Shoes outside the Medi Club event.

At a recent gathering, more than 50 especially attractive and stylish people in their 20s and early 30s arrived and set aside their chic shoes and handbags at the door.

“They’re hipsters, let’s face it,” said Mr. Noble, who was in attendance. “That’s why we’re pairing it with Jungle and Ibeyi. We want a reason for people to come and a reason for people to stay.”

Mr. Israel sat in the center of the group, facing a half-circle of members and extolling the benefits of their meditating together—specifically that the intimacy and vulnerability created had a way of making people more grounded and open.

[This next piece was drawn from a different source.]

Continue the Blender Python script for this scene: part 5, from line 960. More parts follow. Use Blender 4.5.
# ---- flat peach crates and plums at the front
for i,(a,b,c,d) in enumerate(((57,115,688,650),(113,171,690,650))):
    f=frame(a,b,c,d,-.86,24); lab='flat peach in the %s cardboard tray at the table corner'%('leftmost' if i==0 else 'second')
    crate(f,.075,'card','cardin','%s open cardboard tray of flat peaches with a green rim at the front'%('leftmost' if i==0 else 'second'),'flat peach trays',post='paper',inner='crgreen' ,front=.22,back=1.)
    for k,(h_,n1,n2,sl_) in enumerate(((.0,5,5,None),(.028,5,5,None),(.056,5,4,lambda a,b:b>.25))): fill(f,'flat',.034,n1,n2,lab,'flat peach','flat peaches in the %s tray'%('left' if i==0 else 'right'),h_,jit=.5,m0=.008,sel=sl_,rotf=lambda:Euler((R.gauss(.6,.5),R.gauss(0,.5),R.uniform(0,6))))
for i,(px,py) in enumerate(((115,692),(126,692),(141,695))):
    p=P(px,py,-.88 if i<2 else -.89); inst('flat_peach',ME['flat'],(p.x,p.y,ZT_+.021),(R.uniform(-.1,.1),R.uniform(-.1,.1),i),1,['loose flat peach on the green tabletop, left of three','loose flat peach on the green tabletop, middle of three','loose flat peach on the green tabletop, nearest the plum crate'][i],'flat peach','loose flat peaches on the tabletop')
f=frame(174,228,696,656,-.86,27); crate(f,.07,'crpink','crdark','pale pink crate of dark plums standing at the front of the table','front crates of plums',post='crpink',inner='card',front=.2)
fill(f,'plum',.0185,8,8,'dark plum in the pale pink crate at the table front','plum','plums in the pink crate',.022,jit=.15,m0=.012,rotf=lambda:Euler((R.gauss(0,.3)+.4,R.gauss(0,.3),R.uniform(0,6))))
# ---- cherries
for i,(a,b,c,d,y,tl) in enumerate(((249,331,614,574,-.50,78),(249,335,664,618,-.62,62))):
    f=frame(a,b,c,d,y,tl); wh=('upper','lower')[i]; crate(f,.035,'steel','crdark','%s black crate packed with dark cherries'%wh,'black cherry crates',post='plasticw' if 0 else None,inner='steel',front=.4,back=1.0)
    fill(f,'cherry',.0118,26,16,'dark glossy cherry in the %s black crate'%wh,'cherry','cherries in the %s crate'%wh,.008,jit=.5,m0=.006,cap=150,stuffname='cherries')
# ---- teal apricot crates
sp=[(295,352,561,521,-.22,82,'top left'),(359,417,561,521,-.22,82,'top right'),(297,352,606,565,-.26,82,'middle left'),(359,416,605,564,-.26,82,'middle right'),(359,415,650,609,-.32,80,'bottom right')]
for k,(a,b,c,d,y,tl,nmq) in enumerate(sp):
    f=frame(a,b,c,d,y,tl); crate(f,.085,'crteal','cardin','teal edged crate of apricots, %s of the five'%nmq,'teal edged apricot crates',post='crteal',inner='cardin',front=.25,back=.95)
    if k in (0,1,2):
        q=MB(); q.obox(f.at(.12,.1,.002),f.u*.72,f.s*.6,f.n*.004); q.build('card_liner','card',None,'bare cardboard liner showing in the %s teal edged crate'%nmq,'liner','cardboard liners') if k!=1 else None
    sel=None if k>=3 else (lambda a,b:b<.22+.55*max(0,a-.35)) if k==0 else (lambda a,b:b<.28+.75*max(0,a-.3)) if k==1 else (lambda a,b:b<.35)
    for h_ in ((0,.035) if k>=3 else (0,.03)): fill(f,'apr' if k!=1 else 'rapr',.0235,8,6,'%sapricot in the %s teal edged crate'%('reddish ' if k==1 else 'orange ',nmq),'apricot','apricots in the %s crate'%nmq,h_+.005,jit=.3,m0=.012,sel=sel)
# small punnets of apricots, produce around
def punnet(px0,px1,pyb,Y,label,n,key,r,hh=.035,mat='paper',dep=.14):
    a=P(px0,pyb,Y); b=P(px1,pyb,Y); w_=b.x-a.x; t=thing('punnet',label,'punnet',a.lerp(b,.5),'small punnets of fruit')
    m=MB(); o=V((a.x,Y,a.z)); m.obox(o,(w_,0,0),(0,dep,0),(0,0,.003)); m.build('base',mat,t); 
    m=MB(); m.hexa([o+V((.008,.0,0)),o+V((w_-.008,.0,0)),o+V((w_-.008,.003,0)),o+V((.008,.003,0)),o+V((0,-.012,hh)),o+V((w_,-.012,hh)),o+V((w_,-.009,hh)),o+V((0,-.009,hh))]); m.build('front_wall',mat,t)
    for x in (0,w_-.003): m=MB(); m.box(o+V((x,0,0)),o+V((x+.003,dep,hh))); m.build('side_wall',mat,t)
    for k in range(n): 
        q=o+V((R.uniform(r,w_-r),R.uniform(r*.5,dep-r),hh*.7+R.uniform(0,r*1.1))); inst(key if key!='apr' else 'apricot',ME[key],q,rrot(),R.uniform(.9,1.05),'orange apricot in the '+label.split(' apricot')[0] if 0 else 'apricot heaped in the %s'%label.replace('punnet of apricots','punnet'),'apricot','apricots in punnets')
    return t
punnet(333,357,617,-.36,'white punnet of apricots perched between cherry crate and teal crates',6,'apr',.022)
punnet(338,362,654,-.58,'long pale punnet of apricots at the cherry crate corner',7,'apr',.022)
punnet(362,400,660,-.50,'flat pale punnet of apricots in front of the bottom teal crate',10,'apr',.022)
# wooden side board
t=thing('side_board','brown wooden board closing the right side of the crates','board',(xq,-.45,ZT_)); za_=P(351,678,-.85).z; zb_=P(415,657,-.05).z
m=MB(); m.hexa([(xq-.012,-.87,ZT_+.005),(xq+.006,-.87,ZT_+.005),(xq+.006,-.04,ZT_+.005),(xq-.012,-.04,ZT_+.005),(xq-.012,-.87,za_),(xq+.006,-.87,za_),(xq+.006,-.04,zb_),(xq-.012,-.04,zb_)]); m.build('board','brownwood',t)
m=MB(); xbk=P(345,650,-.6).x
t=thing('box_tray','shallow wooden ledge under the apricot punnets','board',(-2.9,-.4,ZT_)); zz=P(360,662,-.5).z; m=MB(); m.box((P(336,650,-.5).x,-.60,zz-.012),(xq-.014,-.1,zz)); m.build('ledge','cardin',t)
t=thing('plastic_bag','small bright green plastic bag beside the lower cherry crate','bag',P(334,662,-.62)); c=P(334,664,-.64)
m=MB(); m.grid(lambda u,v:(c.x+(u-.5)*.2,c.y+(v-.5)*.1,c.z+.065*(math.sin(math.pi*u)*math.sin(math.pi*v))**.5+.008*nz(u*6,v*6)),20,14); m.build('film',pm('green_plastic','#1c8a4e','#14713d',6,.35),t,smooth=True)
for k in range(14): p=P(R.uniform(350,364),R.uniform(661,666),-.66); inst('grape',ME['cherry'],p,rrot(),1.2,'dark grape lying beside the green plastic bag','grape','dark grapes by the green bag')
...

After a session, he said, “We may be more empathetic with our roommates, our partners, our parents. We may be more mindful and relaxed if we have sex tonight. We may be more conscious when we send emails or post images on Instagram.”

Then they sat together, eyes closed, cellphones silenced for 20 minutes. Afterward, he opened a discussion about “The Big Quiet.” One member spoke to their unique opportunity to “rebrand” meditation. Another suggested strategies for digital development. A third spoke of her gratitude for finding like-minded meditators, after years on the spiritual path.

“I did the ashram thing. I went to India,” she said, adding: “Everyone here is so normal.”

Mr. Israel asked them to contemplate the potential ripple effect of filling Rumsey Playfield to its 5,000-person capacity.

“I like to think about how many people we might impact. A couple hundred thousand? A couple million? It may seem idealistic, but I believe it.”

Tibet House US, the Cultural Center of the Dalai Lama, has been hosting weekly meditation classes, with different teachers emphasizing different styles, at its West 15th Street headquarters since 1997. But Executive Director Ganden Thurman does not condescend towards the agnostic intentions of the Big Quiet “rebrand.”

“I think it’s fine, its good,” he said. “And maybe life in general is spiritual. Getting in touch with yourself is probably inherently spiritual.”